The railway and Cornish identity

Richard Harris, ‘Building regional identity: social and cultural significance of railways for Cornwall in the late nineteenth and early twentieth centuries’, Journal of Transport History 41 (2020), pp.254-277.

How did the railway contribute to a sense of Cornish identity? Most work on the railway in Cornwall has restricted itself to the railway’s role in encouraging tourism and manufacturing tourist imagery. The view from the railway has now become the hegemonic image of Cornwall seen in countless contexts, most recently in Channel 5’s ‘Cornwall’s most scenic railway journeys’.

In this article Richard Harris goes further and suggests a wider range of ways in which the railway has impacted on the Cornish identity. The article is firmly grounded in the work of the New Cornish Studies of the 1990s and 2000s and follows that work in carefully distinguishing between the Cornish identity and the identity of Cornwall. The former is the sense of identity that those with a Cornish connection hold; the latter includes those images of Cornwall that flow from externally created discourses.

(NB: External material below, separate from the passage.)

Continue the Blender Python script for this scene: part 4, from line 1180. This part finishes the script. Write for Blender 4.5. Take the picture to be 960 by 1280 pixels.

With this sound foundation in place, Harris proposes that the railway affected Cornish identity in three main ways. The first was by the well-known development of the tourist gaze. Here the article relies on the existing literature, recounting the familiar marketing strategies of the railway companies that created an enduring image of place. This constructed Cornwall as remote yet accessible in its remoteness, a melange of Celtic myths and romantic associations that neatly appealed (and appeals) to a middle-class tourist gaze. Railways were therefore an intrinsic part of a dominant discourse imposed upon Cornwall.

However, the second way in which the railway had significance has been less explored hitherto. The railway has acted as a metaphor for remoteness and isolation – the ‘end of the line’ seen from outside. But from the inside it has also been a metaphor for connection with other places, the beginning of a journey, a means of escape from hardship, unemployment and lack of opportunity. In the later nineteenth century, the railway took over as the first link in the chain of emigration. In this sense, for insiders it acted as a conduit for leaving Cornwall, taking on a special significance in that context.

Finally, the railway has become inscribed as a part of the cultural text of Cornishness. Brunel’s bridge over the Tamar became a signifier of the boundary between Cornwall and England. Travelling across the bridge became an inescapable part of the experience of being Cornish, of leaving one’s land, of returning to it. Railway journeys became central to expressions of Cornish identity. The landscapes glimpsed from the railway carriage window, the paraphernalia of the journey and the railway infrastructure all became unavoidably meshed with the act of feeling Cornish.

The article concludes that the railway has meant a lot more to the Cornish than the imagery of a tourist utopia suggests. Once the meanings it held (and holds) for insiders is added to the mix, we discover a more complex effect, with conflicting meanings that depend to an extent on standpoints and origins. This article thus adds considerably to our understanding of the role of the railways and to the pre-existing one-dimensional literature, while providing an excellent example of the New Cornish Studies approach in action.

2 thoughts on “The railway and Cornish identity

  1. Admirable, thank you. Without reading the original I would like to propose another area of significance, the continuity from engineering for mining by way of railways to engineering in general. The individual contributions of heroes from Trevithick onwards is well-known. To work for the GWR was, up to WW2, a highly respected career ladder. I had a relative, Tom Bunt, who went from an apprenticeship at St Blazey railway works to become Director of the Chinese Imperial Dockyard at Shanghai, in the reconstruction of China’s industry following European humiliations.
    Has there been as much work on the engineering diaspora as on the mining?